The first effective bread-slicing machine was invented by Iowa-born Otto Frederick Rohwedder and put into service in 1928 by the Chillicothe (Missouri) Baking Company (the local paper ran a front page story on it). By the 1930s, pre-sliced bread was fully commercialized, and standardization was reinforced by other inventions that required uniform slices, such as toasters. The common phrase, “the best thing since sliced bread,” as a way of hyping a new product or invention may have come into use based on an advertising slogan for Wonder Bread, the first commercial manufacturer of pre-wrapped, pre-sliced bread. With such products rapidly penetrating the American home, automated bread-making was not only an invention benchmark, but also a key indicator of the mechanization of daily life from the 1930s onward.

And from another secondary souce, on the Today I Found Out site, “The Origin of Bread and the Phrase “The Best Thing Since Sliced Bread””, by Matt Blitz on 5/5/14 (with the first part of the story lopped off):

Finally, on May 24th [1921], a full page revealed what all this “wondering” was about: [Alexander] Taggart’s Wonder Bread – “a truly wonderful bread” – was here. As put by Clutter Magazine, “this new, virgin white, 1.5 pound loaf perfectly evoked the otherworldliness of the enormous manufacturing system that was seen as America’s future.”

Within only a few years, Wonder Bread was America’s favorite bread. In 1930, Wonder Bread became the first mass-produced bread to be pre-sliced.

This brings us back to “The best thing since sliced bread.” It is thought by most etymologists that it loosely stems from the … July 6, 1928 back page ad in Chillicothe’s newspaper (“The greatest forward step in the baking industry since bread was wrapped.”) and, later, Wonder Bread’s own constant hyping along a similar vein of its pre-sliced bread.

As for the first documented reference to the exact phrase, this is thought to be in a 1952 interview where the famous comedian Red Skelton “advised” the Salisbury (Maryland) Times to “not worry about television. It’s the greatest thing since sliced bread.”
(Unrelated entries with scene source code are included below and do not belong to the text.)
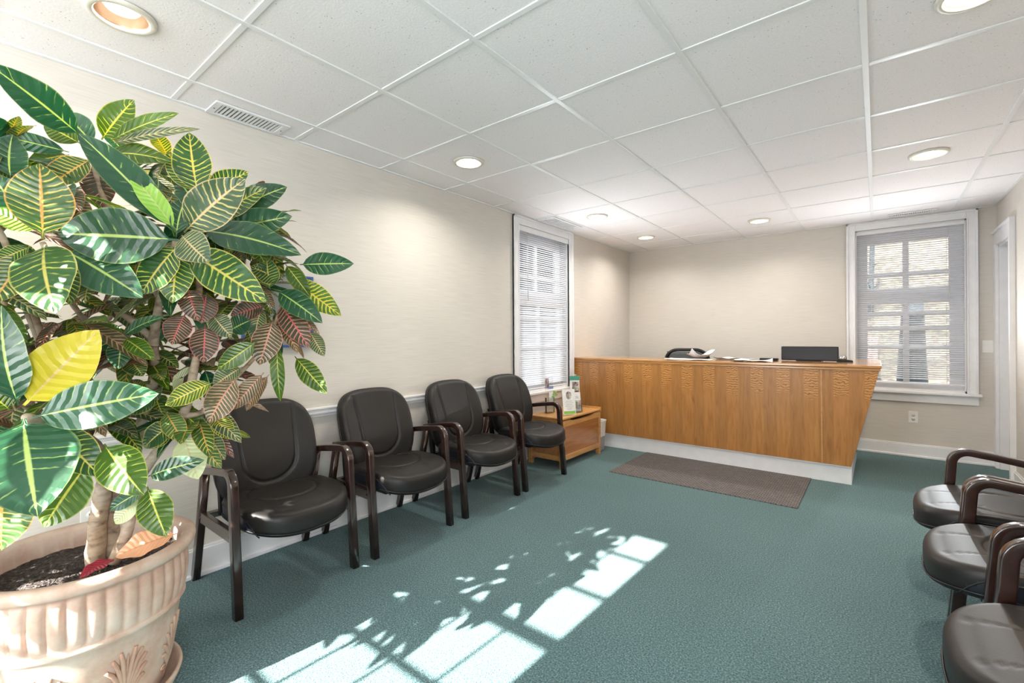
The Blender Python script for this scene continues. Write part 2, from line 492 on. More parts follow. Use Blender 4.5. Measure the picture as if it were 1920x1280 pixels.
def leaf_mat():
    # u: -1..1 across the blade (uv.x 0..1), v: 0..1 along it; blade and vein colours belong to each leaf
    m, nt, b = newmat('croton_leaf')
    uv = nd(nt, 'ShaderNodeUVMap'); uv.uv_map = 'UVMap'
    sx = nd(nt, 'ShaderNodeSeparateXYZ'); nt.links.new(uv.outputs[0], sx.inputs[0])
    base = nd(nt, 'ShaderNodeAttribute', attribute_name='blade')
    vein = nd(nt, 'ShaderNodeAttribute', attribute_name='vein')
    rib = nd(nt, 'ShaderNodeAttribute', attribute_name='rib')
    def math_(op, a, c=None, d=None):
        n = nd(nt, 'ShaderNodeMath', operation=op)
        for i, q in enumerate((a, c, d)):
            if q is None: continue
            if isinstance(q, (int, float)): n.inputs[i].default_value = q
            else: nt.links.new(q, n.inputs[i])
        return n.outputs[0]
    c = math_('SUBTRACT', sx.outputs[0], 0.5)
    a = math_('ABSOLUTE', c)                     # 0 at the midrib, 0.5 at the edge
    nz = nd(nt, 'ShaderNodeTexNoise'); nz.inputs['Scale'].default_value = 38; nz.inputs['Detail'].default_value = 2
    nt.links.new(coords(nt), nz.inputs[0])
    nzz = math_('SUBTRACT', nz.outputs[0], 0.5)
    # side veins run outwards and towards the tip
    s = math_('SUBTRACT', sx.outputs[1], math_('MULTIPLY', a, 0.26))
    s = math_('ADD', s, math_('MULTIPLY', nzz, 0.05))
    wd0 = nd(nt, 'ShaderNodeAttribute', attribute_name='wide')
    fr = math_('FRACT', math_('MULTIPLY', s, math_('ADD', math_('MULTIPLY', wd0.outputs['Fac'], 38.0), 8.5)))
    dv = math_('ABSOLUTE', math_('SUBTRACT', fr, 0.5))
    # vein width from attribute alpha-like fac (rib attribute's red channel of 'wide')
    wd = nd(nt, 'ShaderNodeAttribute', attribute_name='wide')
    taper = math_('MULTIPLY', wd.outputs['Fac'], math_('SUBTRACT', 1.25, math_('MULTIPLY', a, 1.5)))
    taper = math_('ADD', taper, math_('MULTIPLY', nzz, 0.12))
    mask = math_('SUBTRACT', taper, dv)
    mk = ramp(nt, math_('ADD', math_('MULTIPLY', mask, 9.0), 0.5), [(0.0, (0, 0, 0)), (1.0, (1, 1, 1))])
    nb_ = nd(nt, 'ShaderNodeTexNoise'); nb_.inputs['Scale'].default_value = 22
    nt.links.new(coords(nt), nb_.inputs[0])
    brk = math_('MULTIPLY', math_('ADD', math_('SUBTRACT', nb_.outputs[0], 0.55), math_('MULTIPLY', wd.outputs['Fac'], 1.6)), 9.0)
    brk = math_('MAXIMUM', math_('MINIMUM', brk, 1.0), 0.0)
    mk = math_('MULTIPLY', mk, brk)
    mid = ramp(nt, a, [(0.018, (1, 1, 1)), (0.034, (0, 0, 0))])
    edge = ramp(nt, a, [(0.465, (0, 0, 0)), (0.487, (1, 1, 1))])
    edge_s = math_('MULTIPLY', edge, math_('MINIMUM', math_('MULTIPLY', wd.outputs['Fac'], 8.0), 0.9))
    m1 = nd(nt, 'ShaderNodeMix', data_type='RGBA')
    nt.links.new(mk, m1.inputs[0]); nt.links.new(base.outputs[0], m1.inputs[6]); nt.links.new(vein.outputs[0], m1.inputs[7])
    m2 = nd(nt, 'ShaderNodeMix', data_type='RGBA')
    nt.links.new(math_('MAXIMUM', mid, edge_s), m2.inputs[0]); nt.links.new(m1.outputs[2], m2.inputs[6]); nt.links.new(rib.outputs[0], m2.inputs[7])
    nt.links.new(m2.outputs[2], b.inputs['Base Color'])
    b.inputs['Roughness'].default_value = 0.33
    b.inputs['Specular IOR Level'].default_value = 0.55
    b.inputs['Coat Weight'].default_value = 0.12
    b.inputs['Coat Roughness'].default_value = 0.25
    bump(nt, b, dv, 0.55, 0.006)
    tr = nd(nt, 'ShaderNodeBsdfTranslucent')
    hs = nd(nt, 'ShaderNodeHueSaturation'); hs.inputs['Saturation'].default_value = 1.25; hs.inputs['Value'].default_value = 1.5
    nt.links.new(m2.outputs[2], hs.inputs['Color']); nt.links.new(hs.outputs[0], tr.inputs[0])
    ms = nd(nt, 'ShaderNodeMixShader'); ms.inputs[0].default_value = 0.3
    nt.links.new(b.outputs[0], ms.inputs[1]); nt.links.new(tr.outputs[0], ms.inputs[2])
    nt.links.new(ms.outputs[0], nt.nodes['Material Output'].inputs[0])
    return m
MT['leaf'] = leaf_mat()

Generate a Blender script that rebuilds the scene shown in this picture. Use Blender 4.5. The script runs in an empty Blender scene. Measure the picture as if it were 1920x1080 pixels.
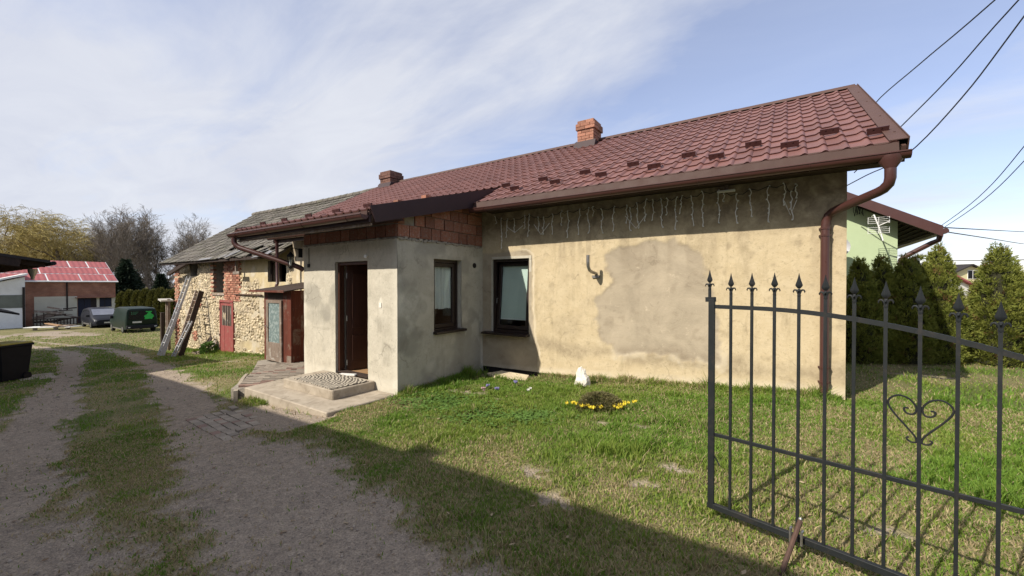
import bpy, math, random
import numpy as np
from mathutils import Vector, Matrix
sc = bpy.context.scene
COL = sc.collection
R = math.radians
rng = np.random.default_rng(7)
random.seed(11)

# ------------------------------------------------------------------ camera, sky, sun, exposure
cam_d = bpy.data.cameras.new('camera'); cam = bpy.data.objects.new('camera', cam_d); COL.objects.link(cam)
cam_d.sensor_width = 36.0; cam_d.lens = 36.0 * 760.0 / 1920.0; cam_d.clip_start = 0.05; cam_d.clip_end = 4000
cam.location = (0, 0, 1.6); cam.rotation_euler = (R(90 - 0.603), 0, R(34.0))
sc.camera = cam
SUN_TRAVEL = Vector((0.40, 1.0, -0.905)).normalized()
ELEV = math.asin(-SUN_TRAVEL.z); ROT = math.atan2(-SUN_TRAVEL.x, -SUN_TRAVEL.y)
w = bpy.data.worlds.new('World'); sc.world = w; w.use_nodes = True
def build_world():
    nt = w.node_tree; N = nt.nodes; L = nt.links; N.clear()
    out = N.new('ShaderNodeOutputWorld'); bg = N.new('ShaderNodeBackground'); bg.inputs['Strength'].default_value = 0.14
    sky = N.new('ShaderNodeTexSky'); sky.sky_type = 'NISHITA'; sky.sun_disc = False
    sky.sun_elevation = ELEV; sky.sun_rotation = ROT; sky.air_density = 1.0; sky.dust_density = 0.6; sky.ozone_density = 2.0
    tc = N.new('ShaderNodeTexCoord'); sep = N.new('ShaderNodeSeparateXYZ'); L.new(tc.outputs['Generated'], sep.inputs[0])
    def m(op, a, b=None, c=None, clamp=False):
        n = N.new('ShaderNodeMath'); n.operation = op; n.use_clamp = clamp
        for i, x in enumerate((a, b, c)):
            if x is None: continue
            if isinstance(x, (int, float)): n.inputs[i].default_value = x
            else: L.new(x, n.inputs[i])
        return n.outputs[0]
    zc = m('MAXIMUM', sep.outputs[2], 0.0); den = m('ADD', zc, 0.16)
    px = m('DIVIDE', sep.outputs[0], den); py = m('DIVIDE', sep.outputs[1], den)
    comb = N.new('ShaderNodeCombineXYZ'); L.new(px, comb.inputs[0]); L.new(py, comb.inputs[1])
    mp = N.new('ShaderNodeMapping'); mp.inputs['Rotation'].default_value = (0, 0, R(-22)); mp.inputs['Scale'].default_value = (0.48, 0.92, 1); mp.inputs['Location'].default_value = (3.1, 0.7, 0)
    L.new(comb.outputs[0], mp.inputs[0])
    def noise(scale, det, rough, dist):
        n = N.new('ShaderNodeTexNoise'); n.inputs['Scale'].default_value = scale; n.inputs['Detail'].default_value = det
        n.inputs['Roughness'].default_value = rough; n.inputs['Distortion'].default_value = dist; L.new(mp.outputs[0], n.inputs['Vector']); return n.outputs[0]
    n1 = noise(1.15, 7, 0.58, 0.9); n2 = noise(2.9, 8, 0.60, 0.9); n3 = noise(0.45, 3, 0.5, 0.3)
    s = m('ADD', m('MULTIPLY', n1, 1.0), m('ADD', m('MULTIPLY', n2, 0.26), m('MULTIPLY', n3, 0.45)))
    # more veil towards the left of the picture, clearer towards the right, as in the view
    lean = m('ADD', m('MULTIPLY', sep.outputs[0], -0.22), m('MULTIPLY', sep.outputs[1], -0.06))
    s = m('ADD', s, lean)
    cl = m('MULTIPLY', m('SUBTRACT', s, 0.715), 2.9, clamp=True)
    cl = m('MULTIPLY_ADD', cl, 0.66, 0.29)
    hz = m('POWER', m('SUBTRACT', 1.0, zc, clamp=True), 6.0)
    cl = m('MAXIMUM', cl, m('MULTIPLY', hz, 0.40))
    mix = N.new('ShaderNodeMix'); mix.data_type = 'RGBA'
    tint = N.new('ShaderNodeMix'); tint.data_type = 'RGBA'; tint.blend_type = 'MULTIPLY'; tint.inputs[0].default_value = 1.0
    tint.inputs[7].default_value = (0.97, 0.87, 0.93, 1); L.new(sky.outputs[0], tint.inputs[6])
    shade = N.new('ShaderNodeMix'); shade.data_type = 'RGBA'; L.new(n2, shade.inputs[0])
    shade.inputs[6].default_value = (2.85, 3.00, 3.55, 1); shade.inputs[7].default_value = (4.1, 4.2, 4.4, 1)
    L.new(cl, mix.inputs[0]); L.new(tint.outputs[2], mix.inputs[6]); L.new(shade.outputs[2], mix.inputs[7])
    L.new(mix.outputs[2], bg.inputs['Color']); L.new(bg.outputs[0], out.inputs[0])
build_world()
sd = bpy.data.lights.new('sun', 'SUN'); sd.energy = 4.0; sd.angle = R(0.53); sd.color = (1.0, 0.93, 0.82)
sun = bpy.data.objects.new('sun', sd); COL.objects.link(sun); sun.location = (-8, -20, 25)
sun.rotation_euler = SUN_TRAVEL.to_track_quat('-Z', 'Y').to_euler()
sc.view_settings.view_transform = 'Standard'; sc.view_settings.look = 'None'; sc.view_settings.gamma = 1.0
sc.view_settings.exposure = 0.62; sc.view_settings.use_curve_mapping = False
sc.cycles.max_bounces = 6; sc.cycles.transparent_max_bounces = 12; sc.cycles.use_denoising = True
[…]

Short Story Long. With the truncated idiom (conventionalized in this form) long story short ‘to make a long story short’ altered by transposition:


On his blog, Walsh tells us that the caption was written by someone else, and he was given the task of providing the art — of illustrating short story long ‘to make a short story long’ (said by the woman, dismaying the man). Note that the scheme we use for interpreting long story short has been carried over to the transposed version.

Representation of animal sounds. Finally, Walsh on the representation of animal sounds in conventionalized onomatopoetic words:


This is the Old MacDonald of the children’s song “Old MacDonald Had a Farm”, featuring what are usually said to be “the noises the animals make” or “what the animals say” (though I’ll have to say more about that). In the cartoon, GM technology is seen as having distorted these noises — transforming (what I guess to be) oink oink to squonk squonk, and so on.

On the song, from Wikipedia:

“Old MacDonald Had a Farm” is a children’s song and nursery rhyme about a farmer named MacDonald (or McDonald, Macdonald) and the various animals he keeps on his farm. Each verse of the song changes the name of the animal and its respective noise. In many versions, the song is cumulative, with the noises from all the earlier verses added to each subsequent verse.

But what does “noise” mean here? You could try to reproduce the actual sound of, say, a rooster crowing or a pig snorting, and there are people who have worked at becoming good at this, just as there are people who are good at imitating bird calls and sounds in general — people who can do “sound effects” well using only their vocal apparatus. But the “noises” in “Old MacDonald” are standardly not sound effects, but instead English words — onomatopoetic, granted, but fitting the sound patterns of English and quite strongly conventionalized. Things like cock-a-doodle-doo and oink are expressions of English, and they differ from the corresponding conventional onomatopoetic expressions of other languages.

Here’s a performance of “Old MacDonald” with an extra wrinkle:

There are five animals here, and what appears on the screen are spellings of the conventional onomatopoetic words:

cows – moo, sheep – baa, pigs – oink, ducks – quack, horse – neigh

But intead of saying oink, the singer does a sound effect for a snort.

Now, there’s a nice, though not very extensive, list of “Cross-linguistic onomatopoeias” on Wikipedia, covering animal noises and much else. The list illustrates pervasive similarities in the conventional onomatopoeias (call them conoms, for short), but also substantial differences from language to language. Take the rooster’s crow. Most of the languages on the list have three- or four-syllable conoms, but cock-a-doodle-doo has five syllables (admittedly, this is conventionally written in four parts). English has an initial velar stop /k/, but most of the languages have repeated /k/ — French cocorico, German kikeriki,  Sundanese [in Indonesia] kongkorongok — or its voiced counterpart /g/ — Korean gugugugu. The vowels are all over the map. Meanwhile, there are conoms in which it’s the vowels that count, and they seem to generally be back vowels: Mandarin, ō ō ō / wō wō wō, Turkish ü-ürü-üüü /yʔyryʔyː/. (An r somewhere in there is very common, but scarcely universal.)

A final note on GM technology. If you believe in its dire and deleterious effects (pretty clearly, Walsh does not), it could imaginably alter the noises animals make, but I can’t see how it could conceivably touch conoms.